Apple And Google Intentionally 'Implement Backdoors' For Anybody To Exploit

Pavel Durov
Founder of VKontakte and Telegram messenger

For more than several times if not plenty, technology and internet businesses have been tied to political campaigns and some government affairs.

Because of various reasons, almost everyone owns a piece of technological device, whether it's a PC, a laptop, or a tablet, or a smartphone.

In the modern era of information and technology, things have been digitized for convenience. However, the ecosystem is only controlled by a handful of companies.

And in the mobile industry, the companies that control the sphere, are Apple and Google.

Pavel Durov is the founder and the boss at Telegram, the popular privacy-focused messaging app. After taking aim at Apple, accusing it for lacking "meaningful innovation" and its "totalitarian approach, Durov again has some more things to say.

Following reports about journalists who managed to find out that secret services of a number of countries were monitoring politicians and influential people using the spyware of the Israeli company NSO, Durov said that both Apple and Google are already "part of the global surveillance program" in the first place.

Pavel Durov
Pavel Durov when visiting Indonesia in 2017.
"The phones of 50,000 individuals, including human rights activists and journalists, have been targeted by surveillance tools that were used by numerous governments. These tools can hack any iOS and Android phone, and there is no way to protect your device from it. It doesn't matter which apps you use, because the system is breached on a deeper level."

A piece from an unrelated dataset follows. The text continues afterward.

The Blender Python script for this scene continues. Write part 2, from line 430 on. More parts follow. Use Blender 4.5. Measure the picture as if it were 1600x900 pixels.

"According to the Snowden revelations from 2013, both Apple and Google are part of the global surveillance program that implies that these companies have to, among other things, implement backdoors into their mobile operating systems. These backdoors, usually disguised as security bugs, allow US agencies to access information on any smartphone in the world."

"The problem with such backdoors is that they are never exclusive to just one party. Anybody can exploit them. So if a US security agency can hack an iOS or Android phone, any other organization that uncovers these backdoors can do the same. Unsurprisingly, this is exactly what has been taking place: an Israeli company called NSO Group has been selling access to the spying tools that allowed third parties to hack tens of thousands of phones."

Durov added that at least since 2018, he has been aware that one of his phone numbers was "included in a list of potential targets of such surveillance tools."

He was not worry though.

Part of which, is because Durov has already got used to assuming that all of his phones were compromised. After all, he was already in Russia's crosshair when he created VKontakte.

But what worries him is that, the surveillance tools are also used against individuals far more prominent than him.

For example, tools from the NSO Group can be used to spy on heads of states and other country leaders.

And among the reasons why the tools can hack into phones, is because most phones are either powered by Apple's iOS or Google's Android.

NSO Group and other spy tools can hack on those mobile operating systems, because of the existence of backdoors, which Durov thinks is intentional.

"The existence of backdoors in crucial infrastructure and software creates a huge challenge for humanity. That's why I have been calling upon the governments of the world to start acting against the Apple-Google duopoly in the smartphone market and to force them to open their closed ecosystems and allow for more competition."

Unfortunately, dealing with this kind of problem can be very slow.

Both Apple and Google have laid out powerful foundations to maintain their duopoly, in which their influence in the market, even when it violates privacy, cannot be trifled with.

"I hope the news that they themselves have been targeted by these surveillance tools will prompt politicians to change their minds," Durov ended.

Durov has thought about this because the most prominent, which is the NSO Group, has been operating since 2011, selling its surveillance tools, meaning that both iOS and Android fertile ground for hacking smartphones.